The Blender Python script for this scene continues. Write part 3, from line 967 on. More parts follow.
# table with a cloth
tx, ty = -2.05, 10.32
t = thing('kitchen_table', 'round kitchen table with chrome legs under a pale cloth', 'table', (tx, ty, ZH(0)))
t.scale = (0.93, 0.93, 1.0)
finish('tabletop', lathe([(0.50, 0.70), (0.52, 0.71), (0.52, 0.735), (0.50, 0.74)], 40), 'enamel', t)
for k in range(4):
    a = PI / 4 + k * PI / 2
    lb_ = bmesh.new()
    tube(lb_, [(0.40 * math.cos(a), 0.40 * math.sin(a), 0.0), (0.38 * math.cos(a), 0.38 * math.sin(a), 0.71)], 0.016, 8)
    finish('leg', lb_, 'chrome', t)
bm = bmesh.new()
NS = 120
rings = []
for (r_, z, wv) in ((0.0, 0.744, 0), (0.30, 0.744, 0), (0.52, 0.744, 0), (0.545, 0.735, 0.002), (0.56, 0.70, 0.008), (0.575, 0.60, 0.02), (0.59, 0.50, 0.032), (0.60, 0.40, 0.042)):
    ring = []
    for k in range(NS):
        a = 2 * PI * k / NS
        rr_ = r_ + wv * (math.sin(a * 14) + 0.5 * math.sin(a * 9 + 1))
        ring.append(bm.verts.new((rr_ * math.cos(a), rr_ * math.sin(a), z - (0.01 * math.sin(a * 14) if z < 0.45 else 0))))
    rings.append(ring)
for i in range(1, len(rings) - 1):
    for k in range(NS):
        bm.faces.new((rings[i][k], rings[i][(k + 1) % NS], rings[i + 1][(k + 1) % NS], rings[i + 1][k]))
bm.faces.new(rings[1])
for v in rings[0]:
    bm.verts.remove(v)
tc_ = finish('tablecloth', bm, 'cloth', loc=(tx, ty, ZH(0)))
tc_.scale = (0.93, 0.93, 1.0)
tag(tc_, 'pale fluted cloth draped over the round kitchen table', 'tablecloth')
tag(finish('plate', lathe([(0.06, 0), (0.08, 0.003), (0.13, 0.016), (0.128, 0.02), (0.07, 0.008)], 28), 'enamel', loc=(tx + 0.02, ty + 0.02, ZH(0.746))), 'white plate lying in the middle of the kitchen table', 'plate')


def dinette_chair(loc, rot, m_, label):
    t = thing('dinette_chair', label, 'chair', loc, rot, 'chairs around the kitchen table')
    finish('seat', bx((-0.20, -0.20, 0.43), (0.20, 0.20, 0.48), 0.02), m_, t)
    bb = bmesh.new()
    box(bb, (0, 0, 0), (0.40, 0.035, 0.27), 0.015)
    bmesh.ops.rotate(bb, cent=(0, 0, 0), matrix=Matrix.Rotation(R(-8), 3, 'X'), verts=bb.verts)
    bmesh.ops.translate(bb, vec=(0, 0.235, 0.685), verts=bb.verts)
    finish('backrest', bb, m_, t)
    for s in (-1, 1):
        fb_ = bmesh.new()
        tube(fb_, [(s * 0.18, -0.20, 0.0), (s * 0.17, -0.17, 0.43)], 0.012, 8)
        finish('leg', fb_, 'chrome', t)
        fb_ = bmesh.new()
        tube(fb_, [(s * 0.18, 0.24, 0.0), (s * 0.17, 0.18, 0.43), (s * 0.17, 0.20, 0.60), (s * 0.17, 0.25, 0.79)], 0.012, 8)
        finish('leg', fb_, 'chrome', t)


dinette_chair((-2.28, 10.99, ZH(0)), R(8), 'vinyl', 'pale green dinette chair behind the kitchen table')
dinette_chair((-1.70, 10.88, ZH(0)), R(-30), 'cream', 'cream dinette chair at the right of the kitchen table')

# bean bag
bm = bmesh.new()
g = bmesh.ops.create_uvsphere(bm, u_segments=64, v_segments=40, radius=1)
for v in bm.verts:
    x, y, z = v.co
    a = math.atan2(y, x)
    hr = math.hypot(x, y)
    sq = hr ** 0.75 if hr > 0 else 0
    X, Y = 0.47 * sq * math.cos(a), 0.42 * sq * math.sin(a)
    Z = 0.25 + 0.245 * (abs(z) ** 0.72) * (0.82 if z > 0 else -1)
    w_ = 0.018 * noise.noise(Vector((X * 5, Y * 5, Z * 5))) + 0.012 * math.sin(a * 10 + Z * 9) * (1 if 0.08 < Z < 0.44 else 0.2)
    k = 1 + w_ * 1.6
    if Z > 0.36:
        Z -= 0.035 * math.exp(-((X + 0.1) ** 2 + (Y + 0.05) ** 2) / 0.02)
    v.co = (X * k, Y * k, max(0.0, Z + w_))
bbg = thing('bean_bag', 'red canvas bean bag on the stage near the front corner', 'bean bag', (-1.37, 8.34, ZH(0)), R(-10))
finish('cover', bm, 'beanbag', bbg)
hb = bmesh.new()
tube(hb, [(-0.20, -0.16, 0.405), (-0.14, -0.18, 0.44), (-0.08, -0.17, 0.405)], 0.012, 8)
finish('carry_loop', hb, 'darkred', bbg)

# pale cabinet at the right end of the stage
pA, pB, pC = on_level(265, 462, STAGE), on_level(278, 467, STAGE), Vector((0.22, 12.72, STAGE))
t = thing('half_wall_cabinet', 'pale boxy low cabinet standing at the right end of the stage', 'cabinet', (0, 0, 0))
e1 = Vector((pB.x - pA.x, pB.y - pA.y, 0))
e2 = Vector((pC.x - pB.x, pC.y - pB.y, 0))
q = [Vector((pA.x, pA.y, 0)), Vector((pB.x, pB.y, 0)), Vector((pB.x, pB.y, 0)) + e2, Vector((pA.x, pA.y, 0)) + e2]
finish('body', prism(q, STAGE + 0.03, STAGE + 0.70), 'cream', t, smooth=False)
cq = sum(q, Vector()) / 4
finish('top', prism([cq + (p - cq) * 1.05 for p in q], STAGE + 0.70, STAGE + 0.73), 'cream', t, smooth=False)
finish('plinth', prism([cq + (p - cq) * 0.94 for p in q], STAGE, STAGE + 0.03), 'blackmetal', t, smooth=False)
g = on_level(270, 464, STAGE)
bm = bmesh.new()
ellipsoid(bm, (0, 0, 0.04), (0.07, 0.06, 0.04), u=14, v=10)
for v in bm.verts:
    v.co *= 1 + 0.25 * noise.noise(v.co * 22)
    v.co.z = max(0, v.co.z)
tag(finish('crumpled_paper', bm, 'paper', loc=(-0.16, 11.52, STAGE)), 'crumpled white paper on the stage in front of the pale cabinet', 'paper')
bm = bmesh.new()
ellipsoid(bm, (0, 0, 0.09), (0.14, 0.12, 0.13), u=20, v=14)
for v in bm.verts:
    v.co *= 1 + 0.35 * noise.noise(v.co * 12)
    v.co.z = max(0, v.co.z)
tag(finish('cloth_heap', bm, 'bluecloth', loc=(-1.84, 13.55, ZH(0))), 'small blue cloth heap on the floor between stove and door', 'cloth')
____
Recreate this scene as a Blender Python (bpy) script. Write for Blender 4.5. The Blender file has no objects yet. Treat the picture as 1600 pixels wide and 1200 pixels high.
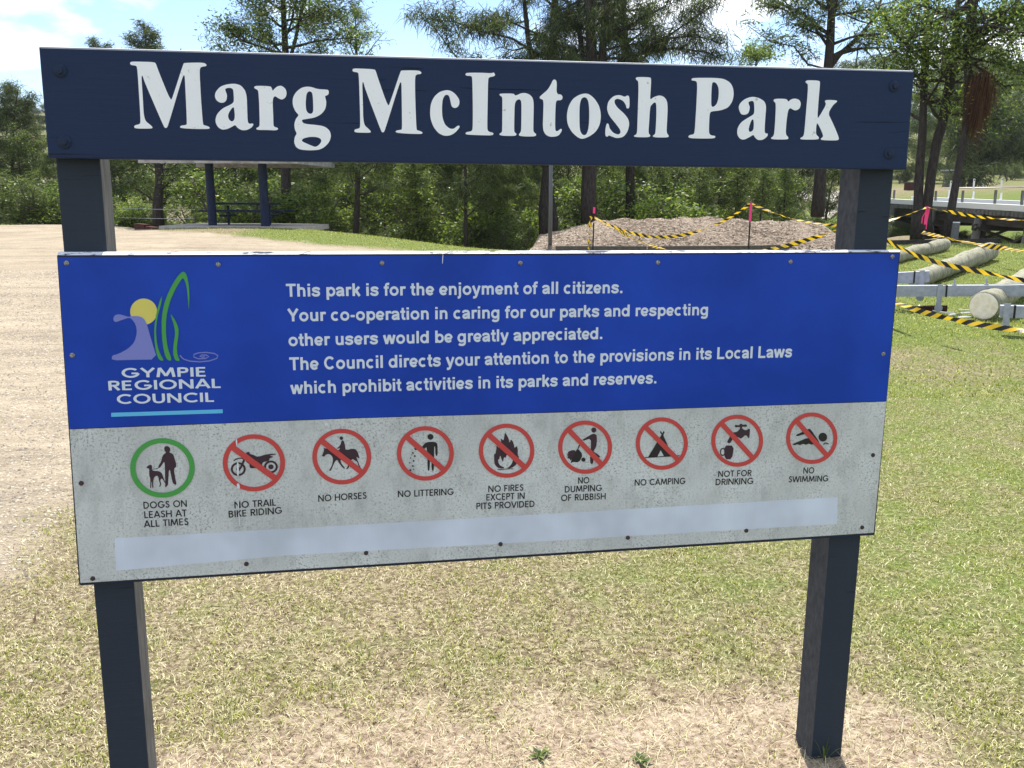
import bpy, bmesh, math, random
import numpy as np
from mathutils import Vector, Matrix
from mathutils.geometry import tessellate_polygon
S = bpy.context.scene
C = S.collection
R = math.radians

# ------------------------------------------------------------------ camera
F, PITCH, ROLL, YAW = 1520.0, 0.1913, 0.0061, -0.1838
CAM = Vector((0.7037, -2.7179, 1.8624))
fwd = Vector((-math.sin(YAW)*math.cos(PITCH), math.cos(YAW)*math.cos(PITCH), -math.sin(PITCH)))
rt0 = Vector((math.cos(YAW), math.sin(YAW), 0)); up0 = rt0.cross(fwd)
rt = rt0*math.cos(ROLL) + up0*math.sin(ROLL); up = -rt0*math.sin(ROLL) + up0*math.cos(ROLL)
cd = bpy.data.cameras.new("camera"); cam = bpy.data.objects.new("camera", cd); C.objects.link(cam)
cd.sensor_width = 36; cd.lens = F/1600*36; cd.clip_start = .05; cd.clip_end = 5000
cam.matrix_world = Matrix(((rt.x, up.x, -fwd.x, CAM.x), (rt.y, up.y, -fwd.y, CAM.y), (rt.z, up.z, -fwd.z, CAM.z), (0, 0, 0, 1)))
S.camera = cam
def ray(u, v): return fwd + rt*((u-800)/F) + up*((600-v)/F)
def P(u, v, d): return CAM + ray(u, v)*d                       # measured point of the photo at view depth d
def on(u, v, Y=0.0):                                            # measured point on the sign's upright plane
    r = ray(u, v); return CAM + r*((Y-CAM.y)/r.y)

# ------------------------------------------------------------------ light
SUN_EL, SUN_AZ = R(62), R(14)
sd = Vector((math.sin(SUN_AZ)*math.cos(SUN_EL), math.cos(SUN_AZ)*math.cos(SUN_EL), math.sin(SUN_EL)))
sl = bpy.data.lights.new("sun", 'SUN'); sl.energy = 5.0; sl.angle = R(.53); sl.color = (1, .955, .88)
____
» What the exercise asks:
Using the records given above, list every line that includes the word "Blender".

» Response to the task:
The Blender Python script for this scene continues. Write part 3, from line 967 on. More parts follow.
Recreate this scene as a Blender Python (bpy) script. Write for Blender 4.5. The Blender file has no objects yet. Treat the picture as 1600 pixels wide and 1200 pixels high.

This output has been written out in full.